Task instructions: Repeat the entire listing exactly.
##### Stored data
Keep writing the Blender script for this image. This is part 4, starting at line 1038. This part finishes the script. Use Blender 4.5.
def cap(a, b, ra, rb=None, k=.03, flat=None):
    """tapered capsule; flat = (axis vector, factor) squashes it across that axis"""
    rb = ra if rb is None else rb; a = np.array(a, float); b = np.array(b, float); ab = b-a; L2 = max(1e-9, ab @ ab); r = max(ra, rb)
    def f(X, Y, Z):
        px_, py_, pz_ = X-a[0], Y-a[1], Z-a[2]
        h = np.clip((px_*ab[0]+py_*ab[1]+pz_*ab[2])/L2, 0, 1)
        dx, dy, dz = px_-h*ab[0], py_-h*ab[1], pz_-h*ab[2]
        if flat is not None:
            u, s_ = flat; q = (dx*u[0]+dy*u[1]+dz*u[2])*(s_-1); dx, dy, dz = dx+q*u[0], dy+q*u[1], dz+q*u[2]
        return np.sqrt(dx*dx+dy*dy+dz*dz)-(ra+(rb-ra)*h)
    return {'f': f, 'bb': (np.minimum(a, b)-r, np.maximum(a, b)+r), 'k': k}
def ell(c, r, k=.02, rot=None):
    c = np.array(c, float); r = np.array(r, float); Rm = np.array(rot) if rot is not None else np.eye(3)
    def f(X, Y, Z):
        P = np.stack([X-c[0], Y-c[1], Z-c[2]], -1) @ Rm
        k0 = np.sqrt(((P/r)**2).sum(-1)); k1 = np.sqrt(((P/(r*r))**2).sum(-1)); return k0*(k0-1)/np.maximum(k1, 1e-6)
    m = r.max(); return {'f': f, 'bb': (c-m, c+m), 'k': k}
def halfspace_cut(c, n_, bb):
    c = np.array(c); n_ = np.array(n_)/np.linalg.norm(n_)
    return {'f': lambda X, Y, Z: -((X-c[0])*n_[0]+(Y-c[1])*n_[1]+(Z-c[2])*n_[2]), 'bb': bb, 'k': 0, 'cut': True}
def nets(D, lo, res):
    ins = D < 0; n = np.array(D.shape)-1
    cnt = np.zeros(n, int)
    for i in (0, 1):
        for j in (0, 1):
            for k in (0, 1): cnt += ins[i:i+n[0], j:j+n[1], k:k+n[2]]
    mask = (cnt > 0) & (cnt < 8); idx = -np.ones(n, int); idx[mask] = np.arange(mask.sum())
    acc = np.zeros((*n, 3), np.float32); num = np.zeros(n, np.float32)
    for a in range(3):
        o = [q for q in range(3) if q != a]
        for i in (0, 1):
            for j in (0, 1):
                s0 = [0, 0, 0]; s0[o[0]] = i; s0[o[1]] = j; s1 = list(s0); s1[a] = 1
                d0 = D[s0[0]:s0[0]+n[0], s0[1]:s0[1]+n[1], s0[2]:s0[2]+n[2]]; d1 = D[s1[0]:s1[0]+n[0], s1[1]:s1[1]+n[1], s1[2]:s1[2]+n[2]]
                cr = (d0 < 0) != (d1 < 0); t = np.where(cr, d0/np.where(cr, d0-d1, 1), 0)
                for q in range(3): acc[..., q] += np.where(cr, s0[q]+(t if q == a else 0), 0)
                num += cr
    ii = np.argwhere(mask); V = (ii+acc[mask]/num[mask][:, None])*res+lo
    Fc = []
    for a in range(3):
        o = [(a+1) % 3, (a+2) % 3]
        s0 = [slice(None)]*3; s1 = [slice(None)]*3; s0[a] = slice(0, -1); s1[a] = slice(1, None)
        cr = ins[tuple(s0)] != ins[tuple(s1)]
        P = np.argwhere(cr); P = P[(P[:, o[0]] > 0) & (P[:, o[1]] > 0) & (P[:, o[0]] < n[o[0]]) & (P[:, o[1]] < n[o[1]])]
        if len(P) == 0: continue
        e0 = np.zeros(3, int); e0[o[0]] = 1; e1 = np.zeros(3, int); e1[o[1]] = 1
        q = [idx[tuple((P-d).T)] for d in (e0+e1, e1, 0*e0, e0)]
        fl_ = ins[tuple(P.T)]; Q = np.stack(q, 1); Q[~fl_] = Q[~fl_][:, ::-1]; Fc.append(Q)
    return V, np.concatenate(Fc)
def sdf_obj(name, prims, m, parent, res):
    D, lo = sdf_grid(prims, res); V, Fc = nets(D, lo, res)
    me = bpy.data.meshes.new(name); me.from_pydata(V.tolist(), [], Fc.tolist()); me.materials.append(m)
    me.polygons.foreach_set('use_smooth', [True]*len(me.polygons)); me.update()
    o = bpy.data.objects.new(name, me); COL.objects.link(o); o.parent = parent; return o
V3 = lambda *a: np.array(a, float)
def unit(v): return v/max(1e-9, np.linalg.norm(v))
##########
Written response:
Keep writing the Blender script for this image. This is part 4, starting at line 1038. This part finishes the script. Use Blender 4.5.
def cap(a, b, ra, rb=None, k=.03, flat=None):
    """tapered capsule; flat = (axis vector, factor) squashes it across that axis"""
    rb = ra if rb is None else rb; a = np.array(a, float); b = np.array(b, float); ab = b-a; L2 = max(1e-9, ab @ ab); r = max(ra, rb)
    def f(X, Y, Z):
        px_, py_, pz_ = X-a[0], Y-a[1], Z-a[2]
        h = np.clip((px_*ab[0]+py_*ab[1]+pz_*ab[2])/L2, 0, 1)
        dx, dy, dz = px_-h*ab[0], py_-h*ab[1], pz_-h*ab[2]
        if flat is not None:
            u, s_ = flat; q = (dx*u[0]+dy*u[1]+dz*u[2])*(s_-1); dx, dy, dz = dx+q*u[0], dy+q*u[1], dz+q*u[2]
        return np.sqrt(dx*dx+dy*dy+dz*dz)-(ra+(rb-ra)*h)
    return {'f': f, 'bb': (np.minimum(a, b)-r, np.maximum(a, b)+r), 'k': k}
def ell(c, r, k=.02, rot=None):
    c = np.array(c, float); r = np.array(r, float); Rm = np.array(rot) if rot is not None else np.eye(3)
    def f(X, Y, Z):
        P = np.stack([X-c[0], Y-c[1], Z-c[2]], -1) @ Rm
        k0 = np.sqrt(((P/r)**2).sum(-1)); k1 = np.sqrt(((P/(r*r))**2).sum(-1)); return k0*(k0-1)/np.maximum(k1, 1e-6)
    m = r.max(); return {'f': f, 'bb': (c-m, c+m), 'k': k}
def halfspace_cut(c, n_, bb):
    c = np.array(c); n_ = np.array(n_)/np.linalg.norm(n_)
    return {'f': lambda X, Y, Z: -((X-c[0])*n_[0]+(Y-c[1])*n_[1]+(Z-c[2])*n_[2]), 'bb': bb, 'k': 0, 'cut': True}
def nets(D, lo, res):
    ins = D < 0; n = np.array(D.shape)-1
    cnt = np.zeros(n, int)
    for i in (0, 1):
        for j in (0, 1):
            for k in (0, 1): cnt += ins[i:i+n[0], j:j+n[1], k:k+n[2]]
    mask = (cnt > 0) & (cnt < 8); idx = -np.ones(n, int); idx[mask] = np.arange(mask.sum())
    acc = np.zeros((*n, 3), np.float32); num = np.zeros(n, np.float32)
    for a in range(3):
        o = [q for q in range(3) if q != a]
        for i in (0, 1):
            for j in (0, 1):
                s0 = [0, 0, 0]; s0[o[0]] = i; s0[o[1]] = j; s1 = list(s0); s1[a] = 1
                d0 = D[s0[0]:s0[0]+n[0], s0[1]:s0[1]+n[1], s0[2]:s0[2]+n[2]]; d1 = D[s1[0]:s1[0]+n[0], s1[1]:s1[1]+n[1], s1[2]:s1[2]+n[2]]
                cr = (d0 < 0) != (d1 < 0); t = np.where(cr, d0/np.where(cr, d0-d1, 1), 0)
                for q in range(3): acc[..., q] += np.where(cr, s0[q]+(t if q == a else 0), 0)
                num += cr
    ii = np.argwhere(mask); V = (ii+acc[mask]/num[mask][:, None])*res+lo
    Fc = []
    for a in range(3):
        o = [(a+1) % 3, (a+2) % 3]
        s0 = [slice(None)]*3; s1 = [slice(None)]*3; s0[a] = slice(0, -1); s1[a] = slice(1, None)
        cr = ins[tuple(s0)] != ins[tuple(s1)]
        P = np.argwhere(cr); P = P[(P[:, o[0]] > 0) & (P[:, o[1]] > 0) & (P[:, o[0]] < n[o[0]]) & (P[:, o[1]] < n[o[1]])]
        if len(P) == 0: continue
        e0 = np.zeros(3, int); e0[o[0]] = 1; e1 = np.zeros(3, int); e1[o[1]] = 1
        q = [idx[tuple((P-d).T)] for d in (e0+e1, e1, 0*e0, e0)]
        fl_ = ins[tuple(P.T)]; Q = np.stack(q, 1); Q[~fl_] = Q[~fl_][:, ::-1]; Fc.append(Q)
    return V, np.concatenate(Fc)
def sdf_obj(name, prims, m, parent, res):
    D, lo = sdf_grid(prims, res); V, Fc = nets(D, lo, res)
    me = bpy.data.meshes.new(name); me.from_pydata(V.tolist(), [], Fc.tolist()); me.materials.append(m)
    me.polygons.foreach_set('use_smooth', [True]*len(me.polygons)); me.update()
    o = bpy.data.objects.new(name, me); COL.objects.link(o); o.parent = parent; return o
V3 = lambda *a: np.array(a, float)
def unit(v): return v/max(1e-9, np.linalg.norm(v))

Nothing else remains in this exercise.